The 102-minute movie "Silent Holy Stone" written and directed by Wanmacaidan himself won the director award for the maiden film in Tibetan at the 25th Golden Rooster awards, dubbed "China's Oscars," earlier this month, tells a story about a little Lama and an old Lama in a changing society.

It is the first-ever in-Tibetan film with Chinese subtitles and was starred by Tibetans.

Wanmacaidan said he wants to express the mutual influence between the tradition and modern times, the devotional religion of the local people and the simplehearted relations among people by epitomizing the "silent changes" taking place in the outlying Tibet.

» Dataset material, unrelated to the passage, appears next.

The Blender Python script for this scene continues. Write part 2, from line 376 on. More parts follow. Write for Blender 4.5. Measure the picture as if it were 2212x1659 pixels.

"Over the past years, many people have told stories of my hometown with words or video, making it covered with a mysterious veil which is difficult to get rid of," Wanmacaidan said, adding that he dislikes people's view that Tibet is a place separated and isolated from the outside world.

Mysterious and charming landscape and people's lives endow Tibet with special cultural and commercial value and attract the worldwide attention. Only in 1997, for instance, Hollywood shot seven films on Tibet.

Chinese film makers have been also focusing on Tibet. They have made some films about Tibet over the past decades, including "Serfs," "Red River Valley" and "The Horse Thief Composer," few of which, however, is in Tibetan or starred and directed by Tibetans.

"Most of the former films lack profound insight into Tibet and Tibetans," said Wanmacaidan, who aspired to make a pure Tibetan film by using the Tibetan language and actors after graduation from the Beijing Film Academy.

"By the film 'Silent Holy Stone,' we hope to open up the international market on Chinese-made Tibetan-based films, and on the other hand, we are expecting to show the development of the Tibetan culture and society, as well as the spirit and temperament of the ethnic group of people who live on the plateau," Wanmacaidan said.

"Silent Holy Stone," which cost about 300 million yuan (about 37 million US dollars) and spent 40 days shooting, is the first Tibetan movie of Wanmacaidan.

"I'm planning for more Tibetan films," the 36-year-old director said.